Working with data is a core practice for research. The scale of research data sets, however, has increased many orders of magnitude over the past decade. UAB researchers have increasingly turned to resources provided by UAB IT Research Computing for their data analysis and management needs.
Research Computing has seen a 600 percent increase in unique accounts since 2018. As research and technology evolve, so do the services offered by Research Computing. An important project is underway that positions Research Computing and UAB research for growth — key for UAB’s Growth with Purpose initiative to raise $1 billion in research funding.
UAB IT’s Research Computing team has been hard at work over the last year to bring updates to a multitude of areas, overseen in large part by John-Paul Robinson, manager and architect of high-performance computing, and his team.
“We’re excited to see these ideas come to fruition,” Robinson said. “These updates will help us support growth and improvements over the coming years. We have two major improvements that are already in the works.”
The first improvement is an ongoing data center migration for the compute capacity provided by Research Computing. The campus Technology Innovation Center (TIC) has been home to UAB’s primary Cheaha HPC compute fabric, 160+ servers that provide nearly 11,000 CPU cores, and the GPFS parallel file system. Together these resources help analyze and store much of UAB’s research data. To support growth, the compute resources are being moved to a new HPC-focused data hall at the Birmingham DC BLOX data center, where UAB IT is deploying a new version of the GPFS parallel file system. DC BLOX offers Tier III data center services in a number of locations across the Southeast. The HPC-centric data hall in Birmingham came online in December 2023. It provides dense power and updated cooling needed to support the demands of data analysis and AI applications. This move will allow Research Computing to further expand storage capacity at the TIC data center in the future.
In addition to the move from TIC, Research Computing is consolidating compute resources that have already been located in traditional retail space at DC BLOX into this new HPC-focused data hall. This includes all the GPU resources currently offered by Research Computing for advanced computing, machine learning, AI workloads, and the platform services that support virtual machine (via OpenStack) and container (via Kubernetes) application modalities.
“Once we have this move complete, we’ll be able to see improvements in storage capacity and application performance,” Robinson said.
Research Computing’s upgrades to Cheaha’s HPC file storage are designed to improve performance and add capacity. Currently, the supercomputer is running on IBM’s GPFS 4. Robinson and his team are moving towards implementing the fifth generation of GPFS, along with upgrades to the hardware from Dell and Kalray.
“The new GPFS version 5 file system implementation can supply data at 80 gigabytes per second with 160 gigabytes per second performance on the horizon with future upgrades,” Robinson said.
These moves are not without their challenges. Research Computing currently hosts more than 6 Petabytes of UAB’s research data. Six petabytes is 6,000 Terabytes, which is the storage capacity equivalent of about 6,000 laptops. Migrating to a new file system means copying that data from the original location to the new location.
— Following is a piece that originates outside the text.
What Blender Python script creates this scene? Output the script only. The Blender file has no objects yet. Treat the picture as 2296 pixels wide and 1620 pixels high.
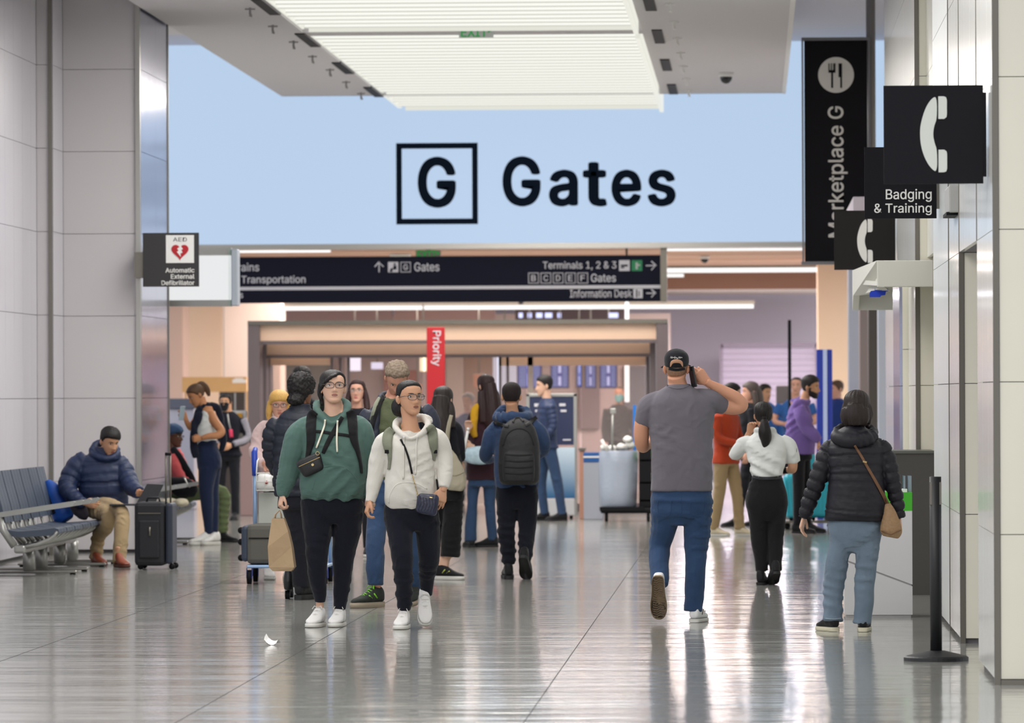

Research Computing is hard at work designing the migration plans for the data and compute moves to minimize interruptions to UAB’s daily research computing workloads.
“We will provide further details as the plans solidify and contact users directly to coordinate migrations with them,” Robinson said. “Our goal is to complete the data migrations mid-summer but may adjust the schedule as details are refined.”
As the summer progresses, the team will be adding on to their updates list. Improvements planned for coming months will be:
- Designing a new Research Computing Services network fabric
- Upgrading the ScienceDMZ with new hardware and network availability
- Consolidating Cheaha HPC, Cloud.rc, and k8s.rc at DC BLOX.